In celebration of International Women's Day, I thought it appropriate to approach a topic I've recently had exposure to - Competitive Women. Over the weekend I was involved in a netball tournament and got to play alongside some brilliant women to win the cup, in a tight fought, competitive final. To myself and my team mates, this final was so incredibly important, and we were so proud of one another when we pulled together for the win. Being surrounded with like minded, sporty women, I felt 100% free to be my competitive self over the entire weekend.
HOWEVER....maybe it's because we don't share the same passion for the sport, or have vastly different hobbies and personalities, but I have encountered many women who frown upon being competitive, and make you feel like a dork for being competitive. I'm unsure as to whether they perceive it as un-lady-like or being aggressive, but these girls will snortle and turn their noses up to anyone acting mildly competitive.
When I looked up the term 'competitive' I found mostly negative connotations:
"having or displaying a strong desire to be more successful than others"
Here's where I have my issue. When did being competitive by nature, become a bad thing? Being competitive might mean that you strive to do well and succeed, it doesn't have to mean that you're happy to crush everything and everyone else in your path! We all know that if it was a game of life or death, the most competitive would eventually win, because they would want to.
And secondly, since when is it OK for men to be competitive (and for women to celebrate a man's competitiveness) and not for women? Aren't we just fuelling the stereotype of being the more submissive sex, relying on our male counterparts to hunt and gather for us?
Don't get me wrong, some people are born un-competitive, they have no real desire to beat anyone else, or win any races; and that is great! Others are born with a desire to be the best at everything they put their minds to, on or off the sporting field; and that's great too. We have to remember that being competitive doesn't mean that you want to see others fail. I'm highly competitive when it comes to sport, but I also love to see others succeed in life.
Being a competitive woman doesn't make you any less womanly. Because you're happy to rumble for a ball or tackle down an opponent doesn't mean you're manly or aggressive. Take a look at the Lioness, not only does she hunt and gather for her lion family, she also forms a tight knit female 'team' where they stick together for the good of the pride. However, it is also known that a potential new member of a lion's pride, has more trouble being accepted if it is a SHE, as the lionesses try to keep her out....
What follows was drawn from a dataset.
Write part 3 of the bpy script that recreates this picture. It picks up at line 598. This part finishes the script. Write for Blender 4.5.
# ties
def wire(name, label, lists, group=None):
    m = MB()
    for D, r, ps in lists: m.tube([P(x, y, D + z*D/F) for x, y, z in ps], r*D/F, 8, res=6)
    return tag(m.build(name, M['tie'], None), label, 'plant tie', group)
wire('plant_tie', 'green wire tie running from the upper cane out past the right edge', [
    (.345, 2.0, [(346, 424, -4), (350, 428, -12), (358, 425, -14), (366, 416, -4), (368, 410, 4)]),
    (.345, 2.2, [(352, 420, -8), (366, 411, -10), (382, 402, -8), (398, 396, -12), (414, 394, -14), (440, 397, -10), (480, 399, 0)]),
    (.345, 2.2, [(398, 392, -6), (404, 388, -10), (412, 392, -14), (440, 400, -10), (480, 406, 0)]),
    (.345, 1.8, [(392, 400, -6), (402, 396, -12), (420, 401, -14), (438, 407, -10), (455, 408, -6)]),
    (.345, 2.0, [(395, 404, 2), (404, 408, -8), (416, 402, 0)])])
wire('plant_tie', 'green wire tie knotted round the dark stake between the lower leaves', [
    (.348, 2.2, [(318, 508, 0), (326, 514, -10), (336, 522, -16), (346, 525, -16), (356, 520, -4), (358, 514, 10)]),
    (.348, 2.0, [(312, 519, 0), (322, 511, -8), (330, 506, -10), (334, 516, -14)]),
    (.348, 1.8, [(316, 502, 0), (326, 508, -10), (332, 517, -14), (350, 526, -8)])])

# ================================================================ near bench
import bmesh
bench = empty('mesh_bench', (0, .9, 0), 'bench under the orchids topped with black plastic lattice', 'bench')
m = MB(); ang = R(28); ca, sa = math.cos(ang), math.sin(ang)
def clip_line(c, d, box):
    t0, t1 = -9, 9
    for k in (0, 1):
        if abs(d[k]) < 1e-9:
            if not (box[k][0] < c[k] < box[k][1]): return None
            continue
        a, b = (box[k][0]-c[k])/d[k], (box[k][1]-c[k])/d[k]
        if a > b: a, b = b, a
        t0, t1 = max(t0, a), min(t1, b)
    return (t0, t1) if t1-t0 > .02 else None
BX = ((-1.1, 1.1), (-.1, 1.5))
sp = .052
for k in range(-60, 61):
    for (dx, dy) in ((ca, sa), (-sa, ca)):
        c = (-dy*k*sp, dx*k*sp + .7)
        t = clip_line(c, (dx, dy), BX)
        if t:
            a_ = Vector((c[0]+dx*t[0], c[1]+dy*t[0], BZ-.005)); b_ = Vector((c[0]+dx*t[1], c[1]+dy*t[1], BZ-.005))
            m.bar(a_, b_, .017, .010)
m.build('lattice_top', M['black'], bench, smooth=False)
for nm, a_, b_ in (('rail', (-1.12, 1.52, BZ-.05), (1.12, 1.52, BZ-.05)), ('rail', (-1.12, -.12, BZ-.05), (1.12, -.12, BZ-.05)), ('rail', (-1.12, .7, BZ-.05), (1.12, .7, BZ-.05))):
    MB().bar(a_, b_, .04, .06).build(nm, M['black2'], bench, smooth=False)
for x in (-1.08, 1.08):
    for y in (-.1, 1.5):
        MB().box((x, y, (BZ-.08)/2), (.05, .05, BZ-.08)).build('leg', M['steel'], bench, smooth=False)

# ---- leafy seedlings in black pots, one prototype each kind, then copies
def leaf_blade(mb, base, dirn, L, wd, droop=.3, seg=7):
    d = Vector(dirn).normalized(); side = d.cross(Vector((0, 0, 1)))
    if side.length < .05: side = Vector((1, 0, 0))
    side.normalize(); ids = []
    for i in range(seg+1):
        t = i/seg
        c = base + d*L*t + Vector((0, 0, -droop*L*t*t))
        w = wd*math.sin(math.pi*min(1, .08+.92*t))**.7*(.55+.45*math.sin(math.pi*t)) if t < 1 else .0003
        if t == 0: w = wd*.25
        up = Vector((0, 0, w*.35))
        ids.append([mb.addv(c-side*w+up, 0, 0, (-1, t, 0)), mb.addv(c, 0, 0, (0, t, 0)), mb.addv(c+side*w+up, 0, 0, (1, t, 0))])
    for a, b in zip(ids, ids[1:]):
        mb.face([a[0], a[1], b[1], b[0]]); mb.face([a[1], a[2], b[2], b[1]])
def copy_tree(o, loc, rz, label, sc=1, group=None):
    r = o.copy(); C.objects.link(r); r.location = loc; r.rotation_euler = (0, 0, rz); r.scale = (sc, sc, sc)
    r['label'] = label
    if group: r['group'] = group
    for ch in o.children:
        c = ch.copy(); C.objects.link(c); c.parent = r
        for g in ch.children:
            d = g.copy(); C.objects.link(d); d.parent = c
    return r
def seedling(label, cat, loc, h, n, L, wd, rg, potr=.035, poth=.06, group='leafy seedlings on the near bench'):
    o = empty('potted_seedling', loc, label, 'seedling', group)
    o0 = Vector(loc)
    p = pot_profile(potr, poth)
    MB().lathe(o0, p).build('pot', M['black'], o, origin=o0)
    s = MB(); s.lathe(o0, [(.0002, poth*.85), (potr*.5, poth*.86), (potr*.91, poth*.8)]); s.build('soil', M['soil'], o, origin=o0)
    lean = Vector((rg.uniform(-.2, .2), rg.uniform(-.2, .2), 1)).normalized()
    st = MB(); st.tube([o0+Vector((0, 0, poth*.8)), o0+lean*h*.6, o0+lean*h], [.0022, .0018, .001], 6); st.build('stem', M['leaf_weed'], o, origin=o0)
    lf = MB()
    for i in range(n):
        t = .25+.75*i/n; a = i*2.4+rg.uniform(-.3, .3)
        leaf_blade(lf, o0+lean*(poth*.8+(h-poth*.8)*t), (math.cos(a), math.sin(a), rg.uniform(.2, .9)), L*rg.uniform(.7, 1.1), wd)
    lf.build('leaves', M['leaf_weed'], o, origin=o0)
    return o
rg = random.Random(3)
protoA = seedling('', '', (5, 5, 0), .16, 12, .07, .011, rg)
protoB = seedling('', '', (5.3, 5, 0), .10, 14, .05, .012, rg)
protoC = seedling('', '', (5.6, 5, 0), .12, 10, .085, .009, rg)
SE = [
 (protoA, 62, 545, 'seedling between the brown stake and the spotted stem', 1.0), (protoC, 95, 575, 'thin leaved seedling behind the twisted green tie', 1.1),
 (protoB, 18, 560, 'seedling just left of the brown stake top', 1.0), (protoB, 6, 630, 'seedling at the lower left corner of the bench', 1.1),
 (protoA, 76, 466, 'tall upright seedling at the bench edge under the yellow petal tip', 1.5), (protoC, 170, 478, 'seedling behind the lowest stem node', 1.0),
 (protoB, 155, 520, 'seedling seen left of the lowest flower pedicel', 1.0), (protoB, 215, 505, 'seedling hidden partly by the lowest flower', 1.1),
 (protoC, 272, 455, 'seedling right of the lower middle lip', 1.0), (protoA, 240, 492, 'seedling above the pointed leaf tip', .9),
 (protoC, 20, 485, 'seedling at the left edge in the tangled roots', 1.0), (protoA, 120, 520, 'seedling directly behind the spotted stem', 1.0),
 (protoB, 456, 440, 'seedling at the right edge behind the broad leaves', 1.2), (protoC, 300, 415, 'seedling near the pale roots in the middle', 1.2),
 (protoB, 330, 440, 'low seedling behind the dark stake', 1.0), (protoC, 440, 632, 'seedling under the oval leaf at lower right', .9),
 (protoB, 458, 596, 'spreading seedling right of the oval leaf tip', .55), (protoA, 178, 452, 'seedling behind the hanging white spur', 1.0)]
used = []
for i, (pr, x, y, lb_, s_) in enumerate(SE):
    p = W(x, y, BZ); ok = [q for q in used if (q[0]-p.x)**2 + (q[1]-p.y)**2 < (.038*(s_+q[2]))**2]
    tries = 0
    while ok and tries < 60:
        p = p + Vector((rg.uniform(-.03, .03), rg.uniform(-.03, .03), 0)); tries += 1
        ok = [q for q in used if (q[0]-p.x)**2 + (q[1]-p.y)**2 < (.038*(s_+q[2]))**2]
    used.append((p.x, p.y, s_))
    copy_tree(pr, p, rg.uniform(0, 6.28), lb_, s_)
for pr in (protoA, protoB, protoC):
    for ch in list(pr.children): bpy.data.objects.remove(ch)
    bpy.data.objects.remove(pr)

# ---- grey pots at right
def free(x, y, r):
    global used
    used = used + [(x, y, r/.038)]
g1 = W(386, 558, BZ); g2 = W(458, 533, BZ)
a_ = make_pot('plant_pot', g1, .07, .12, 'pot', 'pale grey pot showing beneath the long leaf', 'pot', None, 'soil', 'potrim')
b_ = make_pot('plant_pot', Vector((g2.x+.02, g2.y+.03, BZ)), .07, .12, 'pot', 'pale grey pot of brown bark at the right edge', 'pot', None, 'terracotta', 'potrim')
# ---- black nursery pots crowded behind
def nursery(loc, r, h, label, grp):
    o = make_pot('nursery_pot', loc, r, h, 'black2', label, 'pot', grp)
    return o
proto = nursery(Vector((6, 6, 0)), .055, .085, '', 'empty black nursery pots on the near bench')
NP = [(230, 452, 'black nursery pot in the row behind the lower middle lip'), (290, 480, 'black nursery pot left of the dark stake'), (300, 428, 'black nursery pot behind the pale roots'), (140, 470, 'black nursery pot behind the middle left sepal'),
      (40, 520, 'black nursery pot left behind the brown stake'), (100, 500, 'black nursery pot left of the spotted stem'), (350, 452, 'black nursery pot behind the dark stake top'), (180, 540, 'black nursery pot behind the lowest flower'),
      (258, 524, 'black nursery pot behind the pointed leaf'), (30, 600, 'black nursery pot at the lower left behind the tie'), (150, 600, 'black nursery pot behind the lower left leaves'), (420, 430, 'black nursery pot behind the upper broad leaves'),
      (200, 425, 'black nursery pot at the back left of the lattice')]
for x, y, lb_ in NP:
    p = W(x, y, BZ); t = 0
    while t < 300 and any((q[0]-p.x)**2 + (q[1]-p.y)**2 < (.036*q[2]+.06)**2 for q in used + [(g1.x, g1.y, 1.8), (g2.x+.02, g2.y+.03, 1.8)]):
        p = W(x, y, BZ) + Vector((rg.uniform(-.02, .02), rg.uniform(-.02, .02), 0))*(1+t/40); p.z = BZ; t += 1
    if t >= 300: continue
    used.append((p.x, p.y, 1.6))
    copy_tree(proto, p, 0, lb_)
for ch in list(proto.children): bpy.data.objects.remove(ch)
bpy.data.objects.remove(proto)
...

Perhaps, if we are opposed to the competitive women around us, it is because we feel threatened by them. And then I guess it all comes down to knocking what we're afraid of due to lack of self confidence. Why does it always come back to that?
In a world where stereotypes and insecurities will always cloud our judgement, I say embrace your inner lioness! If you're a competitive chick, then good on you! If you're not, then that's great too! I suppose the most important thing to remember is, as we all strive to reach the top (cause let's be honest, we all are) it's better to be surrounded by friends and teammates, than crushing people in your path and creating enemies.